When I ride (my motorcycles, for those who don’t know or have their minds in the gutter), I enjoy going fast. I enjoy hugging the curves of the road and typically have a general sense of where I’m headed. Or, if intentionally wandering, I’m aware that there really is no destination in mind.
In my life, however, I’ve been working on paving the way. Even with some planning and intention, my life has taken a few curves of its own.
I’m definitely not in a hurry to get to the finish line, as there is no prize I currently want to collect. I simply desire to experience this life to its fullest with every moment and every breath I’m here to have.
I don’t think I’ve ever been happier, more at peace, or more in love with myself. This journey has had several abrupt stops, lane changes, flat tires, explosions, and everything else. But things always fall into place at just the right moment.
I’ve learned to look at these things more as life’s adventures than catastrophes, because each and every thing has given me the opportunity to meet new people, learn lessons, and grow. Most of all, these things gave me opportunity after opportunity to believe in myself and fall in love with myself.
Belief is a funny thing. When we’re babies we don’t know how to not believe in ourselves. We just know that we exist and we let the world know when we have needs and desires. As we grow up life happens around us, we don’t get everything we want, we have other peoples’ beliefs and visions dumped on us, and we start to believe a lot of things that aren’t necessarily true.
I stopped believing in myself somewhere along the way. I questioned myself. I didn’t trust my opinions, decisions, or thoughts. I simply didn’t trust myself.
There have been a few phenomenal people around me that never stopped believing in me. They believed in me when I wasn’t able to. They believed in me until the day I was ready to believe in myself again.
The only person in the world that has always let me know she believed in me for my entire life is my mother. She believed in all of my wildest dreams – even the ones that aren’t her favorites (like my love of motorcycles) and the ones that were astronomically unlikely, like me being the first female Los Angeles Dodger.

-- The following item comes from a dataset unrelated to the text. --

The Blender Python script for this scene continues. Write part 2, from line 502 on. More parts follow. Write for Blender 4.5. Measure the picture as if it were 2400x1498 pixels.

Her belief ever waivered. I realize how rare it is to have that. I appreciate that so much, Mama. I wouldn’t be where I am today if it wasn’t for you. Today, I am able to step into the woman I am and NOT apologize for who I show up as. I might apologize for offending you, but NOT for being true to who I am.
It only took me forty-one years to get here! If you’re reading this and you are struggling to believe in yourself, please reach out to me. I will believe in you until you can believe in yourself again. I needed that, and I’d love to pay it forward to help someone else.
Belief is magical. When people believe in you, it helps you keep going. It helps you move forward, toward your dreams and your magnificence. And, one day, when you believe in yourself again, you’ll feel so magical and at peace that you’ll appreciate those people and every moment you lived through to get to that point.